The ‘is Britain running on empty’ headline, fits uncomfortably alongside the gospel reading for that day, which encouraged us to look to the birds of the air that neither sow nor reap nor gather into barns, and to the lilies of the field, that neither toil nor spin. These seen together, draw something of a contrast between God’s provision and the experience of shortage, but perhaps the contrast would be better drawn between His provision in and for His creation, and our exploitation of it. This is maybe particularly meaningful in consideration of the fuel crisis, and indeed of the ensuing chaos and repercussions.

However, it seems to me to also say something profound about the witness of nature itself, as we look to the birds and the air and the lilies of the field we can feel a sense of freedom, simplicity and continuity.

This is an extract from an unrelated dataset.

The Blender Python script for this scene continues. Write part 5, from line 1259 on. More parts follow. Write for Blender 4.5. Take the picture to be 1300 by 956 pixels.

Maybe that is why Jesus draws our attention to them.

As we continue to sow, to reap, to gather into barns, to toil and to spin, we perhaps need to allow our attention to be once again drawn to the witness of God’s provision that is attested to within the natural world around us.

The witness of nature has become especially meaningful for me this year. An excess of time alone, of course been exacerbated by lockdown and social restrictions, has meant that solitude and quiet reflection doesn’t quite allow me to connect with God in the way that it once did.

What has been needed then has been something of a spiritual change, looking increasingly to nature, to God’s fingerprints within His creation, as I walk some of the footpaths that criss-cross the country side nearby. The regularity of this, and the things that I have seen along the way, shown me not only the consistency, but also the ever changing, that is to found within nature. These all bear witness to an unchanging God, a God that, in the person of Jesus is the same yesterday and today and forever, but that continues to meet us where we are in new and fresh ways as he reaches to us in love, in an ever changing world, or certainly an often changing experience.

So as we leave behind what has been an unusually warm September, we do so with the anticipation of darker evenings, colder weather and a looming winter. Yet we are reminded that for everything there is a season, and a time for every matter under heaven. So may we continue to find our unchanging God, revealed to us in new and fresh ways.